» **Work to complete**:
Look for the line containing "Write the bpy" and the line containing "COL = scene.collection" in the entries below. Copy those two and all lines between them exactly, leaving out pictures.

Records with scene code
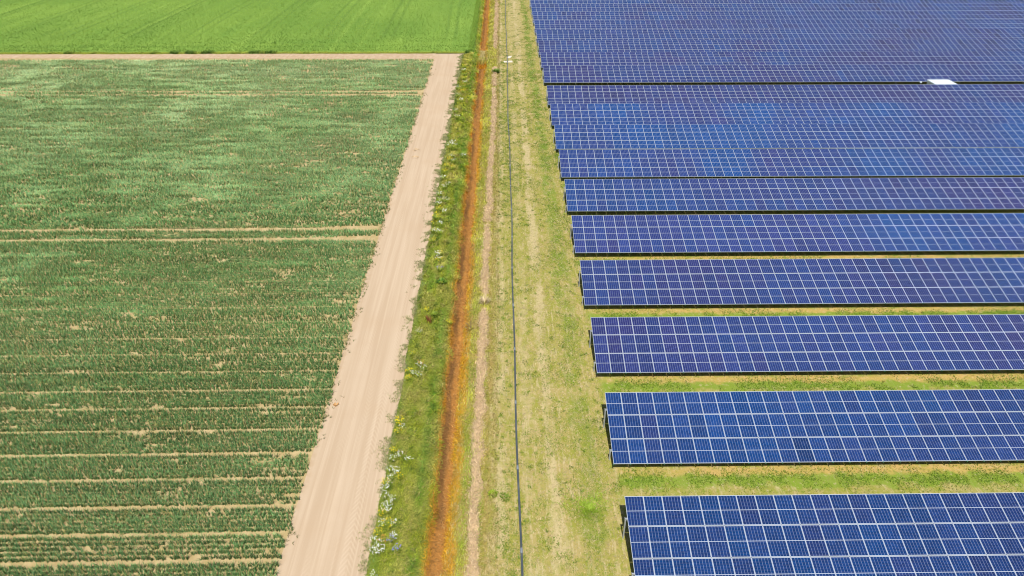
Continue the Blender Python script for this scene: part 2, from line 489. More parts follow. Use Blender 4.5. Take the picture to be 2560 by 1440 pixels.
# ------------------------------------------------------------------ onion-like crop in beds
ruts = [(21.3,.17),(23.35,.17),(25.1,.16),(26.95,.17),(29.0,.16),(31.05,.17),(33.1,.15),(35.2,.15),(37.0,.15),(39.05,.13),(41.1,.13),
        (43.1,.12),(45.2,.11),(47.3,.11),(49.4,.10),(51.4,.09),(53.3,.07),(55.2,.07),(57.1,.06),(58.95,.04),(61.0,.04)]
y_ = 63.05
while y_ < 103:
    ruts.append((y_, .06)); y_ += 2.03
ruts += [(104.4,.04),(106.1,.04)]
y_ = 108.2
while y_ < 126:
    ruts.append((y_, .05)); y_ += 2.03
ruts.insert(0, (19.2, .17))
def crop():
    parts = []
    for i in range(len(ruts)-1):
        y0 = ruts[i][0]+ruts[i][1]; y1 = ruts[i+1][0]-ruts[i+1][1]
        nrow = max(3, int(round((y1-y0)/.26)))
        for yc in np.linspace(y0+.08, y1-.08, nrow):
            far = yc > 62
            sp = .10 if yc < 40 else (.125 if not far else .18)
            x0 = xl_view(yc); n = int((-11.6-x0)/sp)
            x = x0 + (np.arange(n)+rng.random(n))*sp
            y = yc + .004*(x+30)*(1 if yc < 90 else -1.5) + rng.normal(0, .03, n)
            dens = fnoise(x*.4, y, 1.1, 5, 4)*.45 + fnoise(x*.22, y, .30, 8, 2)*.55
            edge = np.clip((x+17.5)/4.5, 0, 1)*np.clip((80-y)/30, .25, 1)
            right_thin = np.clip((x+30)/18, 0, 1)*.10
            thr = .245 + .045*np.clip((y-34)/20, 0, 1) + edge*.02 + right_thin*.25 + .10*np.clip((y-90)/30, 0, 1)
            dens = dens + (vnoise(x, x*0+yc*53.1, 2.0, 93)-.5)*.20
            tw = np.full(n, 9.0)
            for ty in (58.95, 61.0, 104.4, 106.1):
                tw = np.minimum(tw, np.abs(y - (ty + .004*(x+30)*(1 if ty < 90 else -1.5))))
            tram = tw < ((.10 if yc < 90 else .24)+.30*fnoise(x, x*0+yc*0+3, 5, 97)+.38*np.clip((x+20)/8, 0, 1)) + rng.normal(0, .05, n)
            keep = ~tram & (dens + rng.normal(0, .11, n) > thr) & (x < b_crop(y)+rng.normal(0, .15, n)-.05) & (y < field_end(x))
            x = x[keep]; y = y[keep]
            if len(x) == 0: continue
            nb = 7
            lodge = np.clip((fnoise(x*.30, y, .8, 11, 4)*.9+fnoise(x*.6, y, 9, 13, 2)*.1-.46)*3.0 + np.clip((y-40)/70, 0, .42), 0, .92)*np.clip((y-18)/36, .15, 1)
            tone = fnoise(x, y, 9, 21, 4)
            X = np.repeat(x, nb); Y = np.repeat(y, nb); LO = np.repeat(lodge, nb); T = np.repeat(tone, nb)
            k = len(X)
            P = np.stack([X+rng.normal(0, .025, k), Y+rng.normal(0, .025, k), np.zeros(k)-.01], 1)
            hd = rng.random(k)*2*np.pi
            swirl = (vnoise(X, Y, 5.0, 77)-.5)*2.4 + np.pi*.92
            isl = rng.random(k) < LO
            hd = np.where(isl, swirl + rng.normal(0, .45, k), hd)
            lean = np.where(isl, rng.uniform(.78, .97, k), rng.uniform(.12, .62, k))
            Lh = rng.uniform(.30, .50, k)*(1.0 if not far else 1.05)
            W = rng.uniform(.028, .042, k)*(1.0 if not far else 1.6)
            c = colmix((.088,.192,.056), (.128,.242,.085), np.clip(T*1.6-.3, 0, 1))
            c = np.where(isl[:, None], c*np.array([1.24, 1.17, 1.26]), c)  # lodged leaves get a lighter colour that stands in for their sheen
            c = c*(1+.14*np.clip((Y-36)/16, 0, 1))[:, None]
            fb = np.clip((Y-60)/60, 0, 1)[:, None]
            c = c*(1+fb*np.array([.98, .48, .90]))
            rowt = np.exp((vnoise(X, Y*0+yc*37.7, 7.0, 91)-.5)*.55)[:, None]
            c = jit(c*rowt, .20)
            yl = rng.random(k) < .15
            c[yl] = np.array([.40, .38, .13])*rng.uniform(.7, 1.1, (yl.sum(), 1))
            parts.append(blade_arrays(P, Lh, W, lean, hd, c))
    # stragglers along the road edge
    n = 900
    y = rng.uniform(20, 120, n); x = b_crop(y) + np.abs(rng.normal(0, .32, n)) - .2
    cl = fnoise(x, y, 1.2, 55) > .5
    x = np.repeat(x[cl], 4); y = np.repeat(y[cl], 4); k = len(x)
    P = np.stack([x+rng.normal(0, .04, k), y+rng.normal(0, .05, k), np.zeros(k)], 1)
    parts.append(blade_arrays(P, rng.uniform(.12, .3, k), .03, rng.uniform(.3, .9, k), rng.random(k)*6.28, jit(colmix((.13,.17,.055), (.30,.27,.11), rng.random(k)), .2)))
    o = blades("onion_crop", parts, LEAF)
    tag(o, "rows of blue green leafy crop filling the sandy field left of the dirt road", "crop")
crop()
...
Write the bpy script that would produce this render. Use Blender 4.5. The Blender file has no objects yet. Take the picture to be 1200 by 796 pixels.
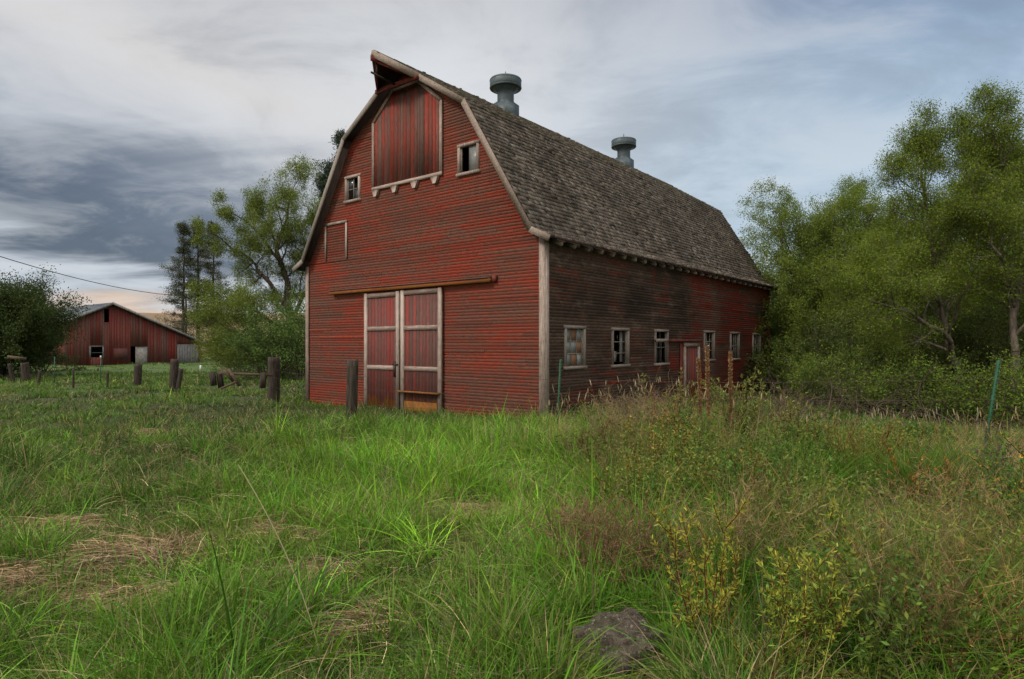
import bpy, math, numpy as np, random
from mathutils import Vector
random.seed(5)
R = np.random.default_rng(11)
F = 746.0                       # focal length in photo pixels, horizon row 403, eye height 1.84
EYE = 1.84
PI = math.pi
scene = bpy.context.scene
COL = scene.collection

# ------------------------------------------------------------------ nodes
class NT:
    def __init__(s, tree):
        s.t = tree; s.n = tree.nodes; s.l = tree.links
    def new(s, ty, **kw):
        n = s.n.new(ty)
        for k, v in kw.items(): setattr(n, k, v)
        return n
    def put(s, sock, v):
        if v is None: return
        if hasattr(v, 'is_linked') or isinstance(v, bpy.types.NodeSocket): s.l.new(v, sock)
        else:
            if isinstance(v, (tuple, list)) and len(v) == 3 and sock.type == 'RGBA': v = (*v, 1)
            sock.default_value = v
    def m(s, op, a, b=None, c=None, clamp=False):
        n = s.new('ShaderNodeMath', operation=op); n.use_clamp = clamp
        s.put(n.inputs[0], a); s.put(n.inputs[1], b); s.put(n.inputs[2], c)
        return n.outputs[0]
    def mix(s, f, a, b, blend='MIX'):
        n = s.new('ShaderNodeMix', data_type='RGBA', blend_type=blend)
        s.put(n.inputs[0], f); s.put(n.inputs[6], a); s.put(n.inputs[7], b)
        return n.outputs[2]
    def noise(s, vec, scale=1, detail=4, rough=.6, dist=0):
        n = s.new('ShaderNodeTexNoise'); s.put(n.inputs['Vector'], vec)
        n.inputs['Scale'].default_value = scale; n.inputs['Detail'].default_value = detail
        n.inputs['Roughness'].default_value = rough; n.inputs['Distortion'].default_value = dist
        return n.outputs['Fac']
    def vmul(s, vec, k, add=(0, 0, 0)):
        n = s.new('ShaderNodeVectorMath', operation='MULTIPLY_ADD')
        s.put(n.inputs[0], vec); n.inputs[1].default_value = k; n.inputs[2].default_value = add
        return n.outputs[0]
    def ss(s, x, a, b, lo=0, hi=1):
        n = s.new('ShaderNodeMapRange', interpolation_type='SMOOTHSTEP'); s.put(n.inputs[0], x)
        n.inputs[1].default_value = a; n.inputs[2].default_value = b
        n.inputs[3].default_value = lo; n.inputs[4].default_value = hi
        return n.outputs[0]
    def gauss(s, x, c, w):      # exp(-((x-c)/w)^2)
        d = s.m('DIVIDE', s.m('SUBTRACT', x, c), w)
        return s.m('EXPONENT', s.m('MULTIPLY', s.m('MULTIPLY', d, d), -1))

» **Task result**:
Write the bpy script that would produce this render. Use Blender 4.5. The Blender file has no objects yet. Take the picture to be 1200 by 796 pixels.
import bpy, math, numpy as np, random
from mathutils import Vector
random.seed(5)
R = np.random.default_rng(11)
F = 746.0                       # focal length in photo pixels, horizon row 403, eye height 1.84
EYE = 1.84
PI = math.pi
scene = bpy.context.scene
COL = scene.collection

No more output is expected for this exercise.